Cedo, no 2º dia, fomos para o IACS, onde divulgamos primeiro a campanha ecológica. O Diretor nos presenteou um tanque de gasolina e seguimos para Porto Alegre, onde o SELS também nos deu um tanque de gasolina e camisetas.

Fomos à TV GUAÍBA e apresentamos o nosso projeto. Entrevistaram-nos ao vivo e pudemos lançar a nossa campanha ali também.

Seguimos para Santana do Livramento. No caminho, paramos em Arroyo dos Ratos e almoçamos na casa de uma amiga do Márcio. O "Binho" trancou o carro com a chave dentro, mas com um arame e com um "jeitinho brasileiro" logo o abrimos.

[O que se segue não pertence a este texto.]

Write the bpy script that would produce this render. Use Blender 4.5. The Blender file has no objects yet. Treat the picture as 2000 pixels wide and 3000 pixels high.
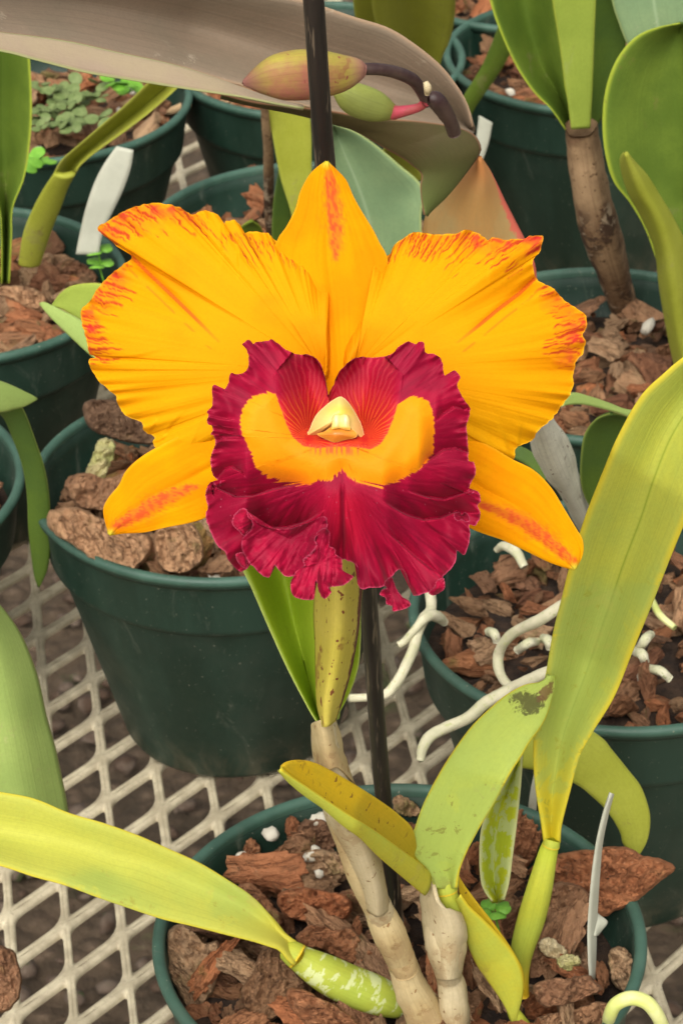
import bpy, bmesh, math, random
import numpy as np
from mathutils import Vector, Matrix, noise as mn
random.seed(7); RS = np.random.RandomState(5)
C = bpy.context.scene.collection
sc = bpy.context.scene
# ------------------------------------------------------------------ camera, sky, sun, exposure
FP = 8360.0                                   # focal length in photo pixels (photo is 2000 x 3000)
PITCH = math.radians(31.81); ROLL = math.radians(-0.96); CAMZ = 0.7326
_c, _s = math.cos(PITCH), math.sin(PITCH)
FW = np.array([0, _c, -_s]); UP0 = np.array([0, _s, _c]); RT0 = np.array([1.0, 0, 0])
RT = math.cos(ROLL)*RT0 + math.sin(ROLL)*UP0
UP = -math.sin(ROLL)*RT0 + math.cos(ROLL)*UP0
CAM = np.array([0, 0, CAMZ])
cam = bpy.data.cameras.new("camera"); co = bpy.data.objects.new("camera", cam); C.objects.link(co)
m = Matrix.Identity(4)
for i in range(3):
    m[i][0] = RT[i]; m[i][1] = UP[i]; m[i][2] = -FW[i]; m[i][3] = CAM[i]
co.matrix_world = m
cam.sensor_fit = 'VERTICAL'; cam.sensor_height = 24.0; cam.lens = FP/3000*24
cam.clip_start = 0.02; cam.clip_end = 60
cam.dof.use_dof = True; cam.dof.focus_distance = 0.75; cam.dof.aperture_fstop = 46
sc.camera = co
w = bpy.data.worlds.new("World"); sc.world = w; w.use_nodes = True
wt = w.node_tree; wt.nodes.clear()
SUN_EL, SUN_AZ = math.radians(50), math.radians(195)      # soft light from above, behind and left of the camera
sky = wt.nodes.new('ShaderNodeTexSky'); sky.sky_type = 'NISHITA'; sky.sun_disc = False
sky.sun_elevation = SUN_EL; sky.sun_rotation = SUN_AZ; sky.air_density = 1.0; sky.dust_density = 6.0; sky.ozone_density = 0.6
hs = wt.nodes.new('ShaderNodeHueSaturation'); hs.inputs['Saturation'].default_value = 0.08
bg = wt.nodes.new('ShaderNodeBackground'); bg.inputs['Strength'].default_value = 0.15
wo = wt.nodes.new('ShaderNodeOutputWorld')
wt.links.new(sky.outputs[0], hs.inputs['Color']); wt.links.new(hs.outputs[0], bg.inputs[0]); wt.links.new(bg.outputs[0], wo.inputs[0])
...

Agora tínhamos ao lado da estrada outra paisagem - os pampas gaúchos. Extensas planícies, poucas vezes interrompidas por suaves colinas. A vegetação é mais baixa, mas abundante. Muito gado e plantações no caminho para a fronteira com o Uruguai. A chuva começou a cair e o frio a aumentar. Começava ali a nossa despedida do Brasil.

Chegamos a Santana do Livramento às dez da noite e logo cruzamos a fronteira, que ali é apenas uma avenida que divide a cidade ao meio. Fomos diretamente para a casa da dona Helena, a avó do Rubem, que vive em Rivera. Ela nos recebeu como se estivéssemos em nossa própria casa.

O inverno começava a falar mais alto e rapidamente as grossas blusas de lã passaram a ser o nosso agasalho permanente.

Naquela noite, nossos pensamentos se voltaram para o continente sul-americano que começava a se descortinar perante nós. No dia seguinte estaríamos oficialmente fora do Brasil.